Whoever jury-rigged the broadband, however, was a rank amateur compared to the cowboy who set up the TV aerial. This special piece of work strays into the grey area between 'jury rigged' and 'jerry built' (look them up, folks; we did). It seems that the aerial had been bracketed to the most crumbly bits of ancient chimney and had, over a period of time, worn away the mortar before falling back to leave the aerial itself at a drunken angle whereby twice a day for thirty seconds it was perfectly aligned with Arcturus and we were able to pick up static in colour. In addition, the coaxial cable that fed into the bedroom, and which, by dint of a cable splitter in the house and about forty feet of coaxial extension had been supplying a signal to both the bedroom and the living room was not attached to anything. Outside the bedroom window there was about a yard of cable, which ended in bare corroded wires that showed every evidence of having been in that state for many years. There was further evidence that the main cable from the aerial had been spliced with a knife and a split made and held using sticky tape.

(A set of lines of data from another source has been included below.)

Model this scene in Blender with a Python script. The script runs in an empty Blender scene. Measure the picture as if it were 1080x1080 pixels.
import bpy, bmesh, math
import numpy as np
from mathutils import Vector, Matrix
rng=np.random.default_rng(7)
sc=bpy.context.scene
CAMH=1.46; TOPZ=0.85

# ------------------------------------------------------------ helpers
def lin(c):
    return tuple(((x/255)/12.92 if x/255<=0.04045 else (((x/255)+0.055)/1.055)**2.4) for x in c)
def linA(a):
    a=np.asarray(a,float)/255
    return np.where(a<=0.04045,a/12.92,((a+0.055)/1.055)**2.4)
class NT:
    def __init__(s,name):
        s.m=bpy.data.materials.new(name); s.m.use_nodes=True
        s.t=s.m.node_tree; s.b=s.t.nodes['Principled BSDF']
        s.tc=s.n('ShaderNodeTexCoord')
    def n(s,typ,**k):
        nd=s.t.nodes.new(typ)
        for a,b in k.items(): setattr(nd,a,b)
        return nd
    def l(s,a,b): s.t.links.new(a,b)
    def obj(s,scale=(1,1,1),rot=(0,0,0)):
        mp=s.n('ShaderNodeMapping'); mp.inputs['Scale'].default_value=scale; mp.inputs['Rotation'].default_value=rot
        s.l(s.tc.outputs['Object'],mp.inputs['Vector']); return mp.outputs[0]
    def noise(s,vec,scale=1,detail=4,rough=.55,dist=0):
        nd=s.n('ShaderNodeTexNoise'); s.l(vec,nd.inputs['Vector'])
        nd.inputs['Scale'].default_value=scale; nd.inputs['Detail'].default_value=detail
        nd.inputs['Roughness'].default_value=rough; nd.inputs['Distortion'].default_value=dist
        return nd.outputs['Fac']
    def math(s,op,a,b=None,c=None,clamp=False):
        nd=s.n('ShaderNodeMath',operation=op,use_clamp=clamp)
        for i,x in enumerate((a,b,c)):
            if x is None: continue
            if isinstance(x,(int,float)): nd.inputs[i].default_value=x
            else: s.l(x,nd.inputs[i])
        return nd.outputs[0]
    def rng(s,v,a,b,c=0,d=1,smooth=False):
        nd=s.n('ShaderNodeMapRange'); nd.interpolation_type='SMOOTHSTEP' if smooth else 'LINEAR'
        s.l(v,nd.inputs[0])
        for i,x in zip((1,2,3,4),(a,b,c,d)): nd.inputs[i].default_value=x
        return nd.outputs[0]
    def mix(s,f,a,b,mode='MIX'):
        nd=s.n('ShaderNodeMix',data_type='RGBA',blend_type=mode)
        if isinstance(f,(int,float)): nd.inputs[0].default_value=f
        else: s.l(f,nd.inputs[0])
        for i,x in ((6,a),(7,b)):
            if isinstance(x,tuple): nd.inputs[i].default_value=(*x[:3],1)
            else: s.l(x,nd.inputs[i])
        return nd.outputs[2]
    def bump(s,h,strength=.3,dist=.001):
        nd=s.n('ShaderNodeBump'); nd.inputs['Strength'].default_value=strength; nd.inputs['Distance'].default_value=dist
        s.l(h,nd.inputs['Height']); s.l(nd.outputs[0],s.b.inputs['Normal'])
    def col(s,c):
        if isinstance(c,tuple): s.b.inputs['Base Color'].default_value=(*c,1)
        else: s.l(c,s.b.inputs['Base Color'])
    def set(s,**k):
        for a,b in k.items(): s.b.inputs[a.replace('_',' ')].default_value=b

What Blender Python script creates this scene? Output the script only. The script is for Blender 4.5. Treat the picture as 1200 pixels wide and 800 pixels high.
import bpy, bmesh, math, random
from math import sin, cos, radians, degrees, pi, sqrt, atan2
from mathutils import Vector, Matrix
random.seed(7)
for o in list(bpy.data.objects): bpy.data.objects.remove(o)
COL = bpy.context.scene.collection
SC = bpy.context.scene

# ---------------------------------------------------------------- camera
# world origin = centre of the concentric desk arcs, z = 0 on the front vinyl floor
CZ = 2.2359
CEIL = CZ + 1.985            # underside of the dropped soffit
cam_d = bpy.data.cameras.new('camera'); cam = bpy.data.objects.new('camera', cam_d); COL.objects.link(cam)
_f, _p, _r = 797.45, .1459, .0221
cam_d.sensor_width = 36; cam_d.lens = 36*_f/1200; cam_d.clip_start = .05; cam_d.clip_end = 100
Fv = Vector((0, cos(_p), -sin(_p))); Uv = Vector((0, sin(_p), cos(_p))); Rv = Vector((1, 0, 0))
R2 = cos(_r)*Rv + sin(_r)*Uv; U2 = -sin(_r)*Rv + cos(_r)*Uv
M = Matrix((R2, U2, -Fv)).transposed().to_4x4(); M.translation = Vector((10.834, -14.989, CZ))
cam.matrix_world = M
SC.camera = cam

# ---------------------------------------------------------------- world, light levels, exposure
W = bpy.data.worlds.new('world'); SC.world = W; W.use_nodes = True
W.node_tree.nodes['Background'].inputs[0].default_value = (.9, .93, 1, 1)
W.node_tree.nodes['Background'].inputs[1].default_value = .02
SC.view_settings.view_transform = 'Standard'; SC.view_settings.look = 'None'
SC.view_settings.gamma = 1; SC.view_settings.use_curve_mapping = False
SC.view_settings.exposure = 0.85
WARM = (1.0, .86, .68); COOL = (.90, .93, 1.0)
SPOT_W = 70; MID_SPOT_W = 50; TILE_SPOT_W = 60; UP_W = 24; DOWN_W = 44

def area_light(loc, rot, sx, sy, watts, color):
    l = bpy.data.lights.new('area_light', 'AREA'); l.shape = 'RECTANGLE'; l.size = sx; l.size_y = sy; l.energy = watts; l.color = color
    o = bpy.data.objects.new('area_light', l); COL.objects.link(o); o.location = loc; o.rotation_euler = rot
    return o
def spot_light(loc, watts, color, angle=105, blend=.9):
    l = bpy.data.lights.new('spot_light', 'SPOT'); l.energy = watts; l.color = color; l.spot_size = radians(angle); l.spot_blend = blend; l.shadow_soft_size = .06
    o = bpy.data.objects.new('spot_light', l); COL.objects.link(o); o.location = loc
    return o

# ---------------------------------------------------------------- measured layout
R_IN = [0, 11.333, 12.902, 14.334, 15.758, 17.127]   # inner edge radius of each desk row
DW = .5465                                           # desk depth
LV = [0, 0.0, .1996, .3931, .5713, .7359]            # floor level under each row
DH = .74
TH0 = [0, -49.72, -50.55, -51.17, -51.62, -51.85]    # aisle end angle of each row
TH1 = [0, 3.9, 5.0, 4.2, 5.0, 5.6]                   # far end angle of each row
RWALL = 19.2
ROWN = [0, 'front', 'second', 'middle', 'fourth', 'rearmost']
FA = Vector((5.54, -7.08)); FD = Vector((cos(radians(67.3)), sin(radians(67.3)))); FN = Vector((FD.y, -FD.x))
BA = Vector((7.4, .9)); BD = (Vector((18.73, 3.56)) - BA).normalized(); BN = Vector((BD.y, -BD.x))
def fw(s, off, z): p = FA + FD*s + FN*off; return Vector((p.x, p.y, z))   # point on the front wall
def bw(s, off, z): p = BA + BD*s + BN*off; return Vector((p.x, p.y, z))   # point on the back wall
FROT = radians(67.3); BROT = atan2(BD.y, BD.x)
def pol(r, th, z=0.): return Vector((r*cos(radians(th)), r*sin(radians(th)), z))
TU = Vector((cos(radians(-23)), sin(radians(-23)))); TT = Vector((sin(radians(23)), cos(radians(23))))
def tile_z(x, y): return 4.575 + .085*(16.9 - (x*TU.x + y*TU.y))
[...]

Back in the living room, quite unrelated to all that, it seems that the cable extension from the window to the TV had corroded together and then fallen apart. Any one of those should have stopped any form of signal ever reaching the TV years ago. It all stopped working a fortnight ago.

I wonder what other inventively bizarre secrets the Athenaeum Club holds and which will remain undiscovered when we eventually move out?